Helplessness of the small investor

3. There is a strong and increasing demand for publicity in the business of the ordinary corporation, as a protection to investors. The law has looked upon corporations, with few exceptions, as private businesses, having the right to keep every detail of their management secret from their rivals. The inner management, therefore, has been closely hidden from most of the stockholders, who, in the economic analysis, are in the main the enterprisers. More and more the business and capital of the country has thus come into the control of the few. The ordinary investor in corporate stock "buys a pig in a poke" and trusts to the integrity of officers working behind closed doors, responsible to no one, too often speculating in the stock of their own companies.

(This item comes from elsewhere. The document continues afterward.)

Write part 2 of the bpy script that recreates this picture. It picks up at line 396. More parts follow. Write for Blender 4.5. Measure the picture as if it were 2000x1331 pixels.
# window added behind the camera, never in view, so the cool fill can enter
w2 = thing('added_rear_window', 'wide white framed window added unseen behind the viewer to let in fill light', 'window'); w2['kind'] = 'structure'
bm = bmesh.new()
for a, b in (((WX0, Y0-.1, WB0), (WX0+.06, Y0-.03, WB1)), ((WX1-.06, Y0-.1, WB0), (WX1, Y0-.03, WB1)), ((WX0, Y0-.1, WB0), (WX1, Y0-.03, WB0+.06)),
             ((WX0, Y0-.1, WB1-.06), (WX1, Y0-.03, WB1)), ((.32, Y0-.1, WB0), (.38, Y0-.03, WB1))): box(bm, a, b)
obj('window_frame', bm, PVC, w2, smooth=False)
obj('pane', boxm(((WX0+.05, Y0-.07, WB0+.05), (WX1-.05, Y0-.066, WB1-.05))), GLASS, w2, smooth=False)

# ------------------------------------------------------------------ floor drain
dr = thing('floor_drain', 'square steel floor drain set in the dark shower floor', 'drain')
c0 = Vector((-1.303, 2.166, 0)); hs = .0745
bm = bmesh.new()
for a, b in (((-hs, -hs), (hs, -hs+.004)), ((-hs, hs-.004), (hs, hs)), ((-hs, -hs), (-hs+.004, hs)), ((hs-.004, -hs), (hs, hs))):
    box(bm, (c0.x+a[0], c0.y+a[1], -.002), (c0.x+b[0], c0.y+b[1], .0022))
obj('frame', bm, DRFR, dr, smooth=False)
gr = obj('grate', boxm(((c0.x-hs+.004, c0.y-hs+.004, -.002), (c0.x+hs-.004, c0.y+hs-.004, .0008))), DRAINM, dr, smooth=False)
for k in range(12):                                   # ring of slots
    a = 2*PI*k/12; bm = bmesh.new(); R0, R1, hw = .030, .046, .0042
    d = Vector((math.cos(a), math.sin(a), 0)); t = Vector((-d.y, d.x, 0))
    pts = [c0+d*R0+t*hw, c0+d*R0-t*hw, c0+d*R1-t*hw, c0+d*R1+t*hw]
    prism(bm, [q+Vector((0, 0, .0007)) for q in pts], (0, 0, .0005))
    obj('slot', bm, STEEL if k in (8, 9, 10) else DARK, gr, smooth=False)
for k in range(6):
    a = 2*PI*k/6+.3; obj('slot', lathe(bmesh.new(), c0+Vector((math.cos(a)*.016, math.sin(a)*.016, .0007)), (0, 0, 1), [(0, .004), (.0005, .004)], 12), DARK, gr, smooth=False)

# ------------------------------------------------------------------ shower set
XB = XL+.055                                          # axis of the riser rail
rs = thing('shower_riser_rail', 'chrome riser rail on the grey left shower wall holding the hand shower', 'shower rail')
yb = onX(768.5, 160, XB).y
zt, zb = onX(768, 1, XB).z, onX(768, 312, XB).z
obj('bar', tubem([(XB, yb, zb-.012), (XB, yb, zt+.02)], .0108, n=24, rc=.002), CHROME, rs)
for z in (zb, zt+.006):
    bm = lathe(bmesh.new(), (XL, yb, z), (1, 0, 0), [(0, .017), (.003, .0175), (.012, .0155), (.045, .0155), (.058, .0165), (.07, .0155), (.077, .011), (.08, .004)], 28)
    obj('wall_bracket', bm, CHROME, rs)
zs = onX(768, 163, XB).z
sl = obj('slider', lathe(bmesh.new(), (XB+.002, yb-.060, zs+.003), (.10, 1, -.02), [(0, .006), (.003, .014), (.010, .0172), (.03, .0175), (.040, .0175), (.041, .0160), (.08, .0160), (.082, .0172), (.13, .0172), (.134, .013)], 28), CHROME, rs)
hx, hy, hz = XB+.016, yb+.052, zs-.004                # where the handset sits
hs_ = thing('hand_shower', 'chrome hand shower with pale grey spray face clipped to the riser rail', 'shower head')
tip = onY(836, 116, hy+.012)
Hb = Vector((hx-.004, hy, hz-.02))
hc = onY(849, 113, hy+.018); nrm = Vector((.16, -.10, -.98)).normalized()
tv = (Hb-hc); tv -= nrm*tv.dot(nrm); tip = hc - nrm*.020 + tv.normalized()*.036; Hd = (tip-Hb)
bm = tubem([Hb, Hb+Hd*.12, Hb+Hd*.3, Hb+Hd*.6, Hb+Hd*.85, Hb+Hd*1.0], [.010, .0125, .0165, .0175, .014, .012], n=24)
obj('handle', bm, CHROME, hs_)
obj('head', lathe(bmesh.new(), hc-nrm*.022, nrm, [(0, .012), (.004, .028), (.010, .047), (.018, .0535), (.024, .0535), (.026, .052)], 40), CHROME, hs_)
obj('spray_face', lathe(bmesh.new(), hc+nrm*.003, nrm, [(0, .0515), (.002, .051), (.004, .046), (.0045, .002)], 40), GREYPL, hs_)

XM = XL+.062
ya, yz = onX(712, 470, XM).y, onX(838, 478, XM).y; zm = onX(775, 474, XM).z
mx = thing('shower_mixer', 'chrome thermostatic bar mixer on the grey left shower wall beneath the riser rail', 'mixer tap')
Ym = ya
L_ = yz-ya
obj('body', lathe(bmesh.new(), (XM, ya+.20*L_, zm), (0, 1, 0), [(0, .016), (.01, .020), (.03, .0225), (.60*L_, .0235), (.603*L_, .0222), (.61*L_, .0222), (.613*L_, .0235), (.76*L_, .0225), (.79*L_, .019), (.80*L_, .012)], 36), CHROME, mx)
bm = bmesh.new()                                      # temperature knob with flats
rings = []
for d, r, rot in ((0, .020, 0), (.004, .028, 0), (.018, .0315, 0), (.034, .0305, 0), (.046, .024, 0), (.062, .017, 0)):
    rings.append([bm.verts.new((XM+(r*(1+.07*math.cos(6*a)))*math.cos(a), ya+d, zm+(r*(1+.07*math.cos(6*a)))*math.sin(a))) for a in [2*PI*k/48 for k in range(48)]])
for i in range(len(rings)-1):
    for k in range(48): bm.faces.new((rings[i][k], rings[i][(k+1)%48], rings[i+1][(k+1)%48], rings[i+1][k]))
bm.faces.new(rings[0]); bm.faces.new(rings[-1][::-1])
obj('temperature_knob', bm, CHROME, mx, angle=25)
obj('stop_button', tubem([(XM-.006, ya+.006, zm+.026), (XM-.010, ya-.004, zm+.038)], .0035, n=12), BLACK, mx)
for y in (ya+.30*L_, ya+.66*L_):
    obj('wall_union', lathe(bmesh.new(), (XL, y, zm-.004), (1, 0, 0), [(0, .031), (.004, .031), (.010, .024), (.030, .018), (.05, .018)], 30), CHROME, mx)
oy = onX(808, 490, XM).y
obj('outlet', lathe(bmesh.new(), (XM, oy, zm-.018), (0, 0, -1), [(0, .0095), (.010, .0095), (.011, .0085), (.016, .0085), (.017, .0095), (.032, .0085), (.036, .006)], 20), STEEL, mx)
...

The unearned gains thus secured have tainted with dishonesty many a large fortune. No small part of the evil is the closing of the avenues of safe investment to the small capitalists, giving to a favored few a measure of monopoly in investments yielding large returns. Only recently has it been recognized that no large corporation can now be a private business in the old sense. The evolution of industry has left investors and shareholders without protection in advance of a wrong, and usually without legal redress when a wrong has been committed.

Steps toward publicity to protect investors

The demand for some remedy for a condition whose seriousness has been steadily increasing has not come so much from radical quarters as from business and financial circles. In England, some of the worst abuses have been corrected by legislation. In 1900, a bill was drafted at the suggestion of Theodore Roosevelt, then Governor of New York, which aimed eventually to make the corporation a quasi-public institution, open to inspection. The organizers of a company voluntarily accepting the act were to be personally responsible for the statements in its prospectus; its issue of stock was to be limited to actual investment and to be publicly made; its office and records were to be open to inspection. Though public opinion was not ready for this bill, and it failed of passage, the bureau of corporations of the new department of commerce of the federal government, established in 1903 under President Roosevelt, may be looked upon as a fruit of this initial attempt.

Broad social grounds for publicity

4. Greater publicity of corporation business is essential in the interest of the public. With the interests of the investor are usually united more general public interests; but in many cases the two groups of interests conflict. Some persons favor control of corporations only to the degree needed to protect investors, but others place the policy on broader social grounds. The ability of a manufacturing corporation, at times, by threats of removal, to coerce unfair terms from the community, from its employees, and from those who supply it with materials, has led to the proposal that factories shall be forbidden to change their location without the consent of the state.

Publicity to insure just prices

Especially does it seem desirable, if it is possible, to preserve the benefits of competition, by forbidding rates and agreements in restraint of trade. The old English idea, inherited in our law, is that the highest price that can be got in an open market, under ordinary conditions, is in general a just price. The control of any line of industry by a few corporations makes secret agreement much more easy, and thus replaces a general market-price by a discriminating rate, the highest that each individual will bear. A trust's price might still be a reasonable one if the seller met competition in every market; but it is not reasonable when opposition is crushed by local and by individual discriminations. The methods by which this result is obtained shrink from the public gaze. They include secret agreements with railroad agents, a system of espionage on the business of competitors, secret special rates to the competitor's customers, to say nothing more of corrupt political influence. Publicity in corporation accounts is the first condition to a public and uniform price. The need thus to develop potential competition is especially strong where a monopoly in a natural product exists. A more general recognition of the public nature of corporations will lead to further legislation and to the appointment of corporation commissions, as has been done already in some states.